The many months of uncertainty over the European legislation did increase significantly the number of hedge fund managers ready to consider using onshore structures and comply with onshore regulation. Most notably, it gave wings to the trend toward so-called Newcits, involving hedge fund strategies shoehorned into vehicles that comply with the EU’s Ucits regime for cross-border retail funds.

The managers are taking advantage of measures incorporated into the Ucits III legislation, finalised in 2002, that allow investment in derivatives and the use, within certain limits, of modest amounts of leverage. Their adoption of the highly-regulated Ucits regime as a vehicle for hedge fund strategies meets some of the needs of institutional investors in particular, but it also reflects the long-observed convergence of traditional and alternative investment.

In addition, Newcits funds are starting to make the benefits of hedge fund strategies available to a broader investor base – although the implications of this development have yet to be fully thought through. In traditional European centres for retail funds such as Luxembourg and Dublin enthusiasm for the new business they bring is tempered by concern about the risk of damage to the Ucits brand, especially in new and fast-growing markets across East Asia, the Gulf and Latin America.

Alongside the offshore centres, the other great survivor – so far at least – is London, which remains the dominant centre for alternative fund management in Europe. Despite lurid reports to the contrary, the hedge fund management industry has not lighted out en masse for Zug or Pfäffikon – proof if it were needed that there are other important considerations for managers besides their income tax rate or non-domiciled resident status.

Over the past year the hedge fund industry has continued to face verbal assaults from politicians and others on its modus operandi and impact on global markets. Two years ago, it provided a convenient scapegoat for politicians who sought to pin on the industry much or all of the blame for the credit crunch and global economic downturn.

A great deal of what was said and written at the time was demonstrably nonsense, but its impact lingers to this day. Aside from changes in direct regulation on both sides of the Atlantic, managers are facing restrictions on short-selling and/or disclosure requirements that could be equally damaging, the latest being the European Parliament’s proposal to impose tough conditions on ‘naked’ trading of credit default swaps linked to sovereign debt.

The EU’s new short-selling rules are supposed to come into force by 2012 – although, as we have seen, deadlines can slip – and the industry faces a renewed fight to convince legislators that short-selling is a vital component of market liquidity and price discovery rather than just a tool for speculators to make money from the misfortunes of others.

Sometimes the industry contributes to its own problems. The trial that has just opened in the US in which hedge fund manager Raj Rajaratnam is accused of industrial-scale insider trading has tarred the industry as a whole with an association with financial crime that may be hard to shake off. Nor does it help that barely a week goes by without news of the uncovering of another Ponzi fraudster passing himself off as a hedge fund manager, unfair though the link might be.

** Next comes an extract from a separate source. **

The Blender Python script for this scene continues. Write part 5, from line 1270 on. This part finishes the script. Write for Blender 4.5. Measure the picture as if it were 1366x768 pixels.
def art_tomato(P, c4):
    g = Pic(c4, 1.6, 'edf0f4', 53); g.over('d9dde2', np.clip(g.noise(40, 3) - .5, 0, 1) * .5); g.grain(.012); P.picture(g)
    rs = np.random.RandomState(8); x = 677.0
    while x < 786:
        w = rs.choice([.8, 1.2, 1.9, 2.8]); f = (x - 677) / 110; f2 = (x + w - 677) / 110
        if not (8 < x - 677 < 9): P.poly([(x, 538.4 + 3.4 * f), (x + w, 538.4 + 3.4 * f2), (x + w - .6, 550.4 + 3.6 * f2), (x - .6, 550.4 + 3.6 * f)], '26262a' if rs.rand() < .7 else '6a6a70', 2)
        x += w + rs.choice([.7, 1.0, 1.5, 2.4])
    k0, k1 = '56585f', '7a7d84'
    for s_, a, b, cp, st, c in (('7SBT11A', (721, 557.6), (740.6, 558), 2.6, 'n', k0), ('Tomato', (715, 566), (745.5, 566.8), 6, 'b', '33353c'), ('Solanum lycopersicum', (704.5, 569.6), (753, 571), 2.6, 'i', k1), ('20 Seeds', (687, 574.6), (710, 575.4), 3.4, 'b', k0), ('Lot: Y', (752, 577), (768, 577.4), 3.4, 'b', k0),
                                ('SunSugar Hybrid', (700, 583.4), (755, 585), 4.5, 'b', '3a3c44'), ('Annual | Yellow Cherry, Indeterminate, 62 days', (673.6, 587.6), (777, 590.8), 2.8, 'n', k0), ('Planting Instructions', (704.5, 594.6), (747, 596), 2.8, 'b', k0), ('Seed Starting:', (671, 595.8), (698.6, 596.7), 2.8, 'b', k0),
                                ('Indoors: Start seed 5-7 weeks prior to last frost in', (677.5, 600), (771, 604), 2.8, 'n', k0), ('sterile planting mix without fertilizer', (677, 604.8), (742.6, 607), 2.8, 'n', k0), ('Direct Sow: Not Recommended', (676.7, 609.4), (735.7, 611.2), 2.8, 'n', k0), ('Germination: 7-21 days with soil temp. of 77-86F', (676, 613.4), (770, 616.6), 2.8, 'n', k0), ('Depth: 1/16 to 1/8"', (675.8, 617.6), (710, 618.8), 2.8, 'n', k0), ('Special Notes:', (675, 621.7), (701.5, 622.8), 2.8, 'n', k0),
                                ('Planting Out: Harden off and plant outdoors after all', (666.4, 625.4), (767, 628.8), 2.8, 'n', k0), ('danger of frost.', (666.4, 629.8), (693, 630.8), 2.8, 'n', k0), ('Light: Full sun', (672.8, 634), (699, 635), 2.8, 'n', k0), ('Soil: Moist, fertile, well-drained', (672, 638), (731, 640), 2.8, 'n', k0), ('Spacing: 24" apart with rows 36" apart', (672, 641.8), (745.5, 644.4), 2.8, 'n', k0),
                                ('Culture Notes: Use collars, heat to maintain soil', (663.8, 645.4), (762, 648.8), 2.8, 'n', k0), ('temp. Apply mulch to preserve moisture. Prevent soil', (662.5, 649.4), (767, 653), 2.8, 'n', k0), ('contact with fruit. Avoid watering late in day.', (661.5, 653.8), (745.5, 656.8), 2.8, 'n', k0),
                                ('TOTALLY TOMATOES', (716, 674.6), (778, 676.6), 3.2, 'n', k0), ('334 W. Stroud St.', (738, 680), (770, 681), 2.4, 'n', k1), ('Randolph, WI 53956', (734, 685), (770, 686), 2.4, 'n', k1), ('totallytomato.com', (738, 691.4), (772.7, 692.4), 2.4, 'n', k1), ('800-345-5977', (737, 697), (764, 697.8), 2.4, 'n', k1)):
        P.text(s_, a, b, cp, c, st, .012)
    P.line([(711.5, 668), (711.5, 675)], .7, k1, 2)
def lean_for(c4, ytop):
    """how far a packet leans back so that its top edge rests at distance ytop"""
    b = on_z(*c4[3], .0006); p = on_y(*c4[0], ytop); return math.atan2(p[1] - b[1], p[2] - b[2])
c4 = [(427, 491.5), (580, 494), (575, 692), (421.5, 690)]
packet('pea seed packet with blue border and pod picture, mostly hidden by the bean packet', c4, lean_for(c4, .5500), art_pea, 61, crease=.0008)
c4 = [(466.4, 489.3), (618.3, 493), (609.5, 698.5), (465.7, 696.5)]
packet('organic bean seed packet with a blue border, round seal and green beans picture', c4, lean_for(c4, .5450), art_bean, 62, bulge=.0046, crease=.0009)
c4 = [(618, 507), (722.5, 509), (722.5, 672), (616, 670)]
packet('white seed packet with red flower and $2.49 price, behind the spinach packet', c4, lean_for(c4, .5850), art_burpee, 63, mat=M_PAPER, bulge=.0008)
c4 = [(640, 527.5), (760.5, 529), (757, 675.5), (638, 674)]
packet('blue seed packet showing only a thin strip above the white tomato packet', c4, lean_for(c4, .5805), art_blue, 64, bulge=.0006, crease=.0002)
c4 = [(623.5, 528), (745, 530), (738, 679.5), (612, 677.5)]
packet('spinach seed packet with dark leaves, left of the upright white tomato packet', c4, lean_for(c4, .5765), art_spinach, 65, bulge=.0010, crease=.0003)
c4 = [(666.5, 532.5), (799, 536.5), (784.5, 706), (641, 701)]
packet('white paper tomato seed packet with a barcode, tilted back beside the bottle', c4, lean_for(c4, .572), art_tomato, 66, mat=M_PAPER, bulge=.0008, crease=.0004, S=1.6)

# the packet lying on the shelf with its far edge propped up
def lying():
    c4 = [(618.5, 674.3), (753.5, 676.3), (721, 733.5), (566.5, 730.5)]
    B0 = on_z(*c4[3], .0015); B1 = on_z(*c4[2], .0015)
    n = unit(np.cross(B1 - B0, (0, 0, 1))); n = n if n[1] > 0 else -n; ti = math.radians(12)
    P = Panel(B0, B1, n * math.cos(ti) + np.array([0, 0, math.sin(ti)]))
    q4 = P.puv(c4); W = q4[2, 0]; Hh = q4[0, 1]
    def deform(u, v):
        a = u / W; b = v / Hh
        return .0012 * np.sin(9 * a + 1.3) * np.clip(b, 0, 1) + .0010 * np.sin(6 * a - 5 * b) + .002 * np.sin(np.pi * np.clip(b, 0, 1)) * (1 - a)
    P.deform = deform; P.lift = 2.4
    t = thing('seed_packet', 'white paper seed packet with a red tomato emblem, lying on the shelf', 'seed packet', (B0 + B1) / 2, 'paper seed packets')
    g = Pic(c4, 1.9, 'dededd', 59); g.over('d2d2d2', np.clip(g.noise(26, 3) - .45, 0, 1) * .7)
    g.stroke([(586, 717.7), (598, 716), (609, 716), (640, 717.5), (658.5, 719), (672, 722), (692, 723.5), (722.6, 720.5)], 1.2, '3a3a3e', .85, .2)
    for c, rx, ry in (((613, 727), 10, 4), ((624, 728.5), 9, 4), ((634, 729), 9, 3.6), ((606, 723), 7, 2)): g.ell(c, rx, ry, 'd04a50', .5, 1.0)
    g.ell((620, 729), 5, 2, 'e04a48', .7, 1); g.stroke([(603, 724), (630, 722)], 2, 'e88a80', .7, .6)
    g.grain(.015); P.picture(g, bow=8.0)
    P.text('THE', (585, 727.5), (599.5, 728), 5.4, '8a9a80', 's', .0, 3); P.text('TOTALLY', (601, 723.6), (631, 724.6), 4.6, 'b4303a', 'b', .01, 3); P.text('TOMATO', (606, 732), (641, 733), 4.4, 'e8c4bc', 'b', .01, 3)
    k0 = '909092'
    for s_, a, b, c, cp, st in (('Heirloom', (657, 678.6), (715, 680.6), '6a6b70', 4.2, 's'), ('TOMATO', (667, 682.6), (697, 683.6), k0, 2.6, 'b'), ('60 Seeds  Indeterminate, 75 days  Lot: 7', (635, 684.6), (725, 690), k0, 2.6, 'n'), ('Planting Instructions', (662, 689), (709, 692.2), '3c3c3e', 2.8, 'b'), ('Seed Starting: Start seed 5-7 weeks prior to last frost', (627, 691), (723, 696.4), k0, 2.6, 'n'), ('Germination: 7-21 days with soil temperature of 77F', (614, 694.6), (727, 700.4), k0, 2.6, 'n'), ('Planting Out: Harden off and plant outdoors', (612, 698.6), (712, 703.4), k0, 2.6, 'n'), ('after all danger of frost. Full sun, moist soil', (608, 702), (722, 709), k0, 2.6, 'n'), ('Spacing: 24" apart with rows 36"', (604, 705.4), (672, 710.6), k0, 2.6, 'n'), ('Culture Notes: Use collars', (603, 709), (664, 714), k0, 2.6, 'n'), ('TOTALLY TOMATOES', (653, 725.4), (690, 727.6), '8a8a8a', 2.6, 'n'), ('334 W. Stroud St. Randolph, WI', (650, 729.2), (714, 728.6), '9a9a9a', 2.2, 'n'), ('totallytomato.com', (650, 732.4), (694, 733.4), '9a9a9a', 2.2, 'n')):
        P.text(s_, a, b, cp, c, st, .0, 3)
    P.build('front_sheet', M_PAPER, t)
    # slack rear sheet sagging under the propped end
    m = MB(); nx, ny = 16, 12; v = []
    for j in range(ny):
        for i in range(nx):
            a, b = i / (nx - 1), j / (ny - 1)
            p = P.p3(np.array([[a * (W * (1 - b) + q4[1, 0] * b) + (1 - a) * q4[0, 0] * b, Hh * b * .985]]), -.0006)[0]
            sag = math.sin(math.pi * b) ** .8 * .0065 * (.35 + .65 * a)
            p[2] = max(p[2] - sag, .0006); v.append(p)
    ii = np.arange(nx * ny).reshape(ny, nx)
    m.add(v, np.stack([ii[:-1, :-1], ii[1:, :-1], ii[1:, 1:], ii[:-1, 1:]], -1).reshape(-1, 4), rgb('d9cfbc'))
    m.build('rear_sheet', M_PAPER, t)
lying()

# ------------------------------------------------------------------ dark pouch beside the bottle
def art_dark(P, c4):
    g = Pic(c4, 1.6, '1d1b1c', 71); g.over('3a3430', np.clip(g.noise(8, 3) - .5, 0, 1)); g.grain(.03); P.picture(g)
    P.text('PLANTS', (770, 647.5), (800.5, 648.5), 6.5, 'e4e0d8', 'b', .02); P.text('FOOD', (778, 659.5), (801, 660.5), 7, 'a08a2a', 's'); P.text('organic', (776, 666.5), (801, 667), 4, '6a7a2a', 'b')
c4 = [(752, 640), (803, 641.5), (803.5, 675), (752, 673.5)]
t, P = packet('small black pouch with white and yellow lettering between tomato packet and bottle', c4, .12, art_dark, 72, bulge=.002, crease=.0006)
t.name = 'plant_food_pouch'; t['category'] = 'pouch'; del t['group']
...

The frustration for many in the industry is that rational argument often seems to have little impact on broad sentiment about hedge funds in political circles and the media, in the same way that no amount of regulatory co-operation and exchange of information on tax matters seems capable of removing the tag of ‘tax haven’ from certain offshore jurisdictions.

However, the outcome of the long debate over the AIFM Directive does illustrate that the task is not entirely hopeless; it suggests that efforts to separate myth from reality and to provide insight into the complex role hedge funds play in the financial sector as well as the wider economy is becoming better understood, slow though the process might be.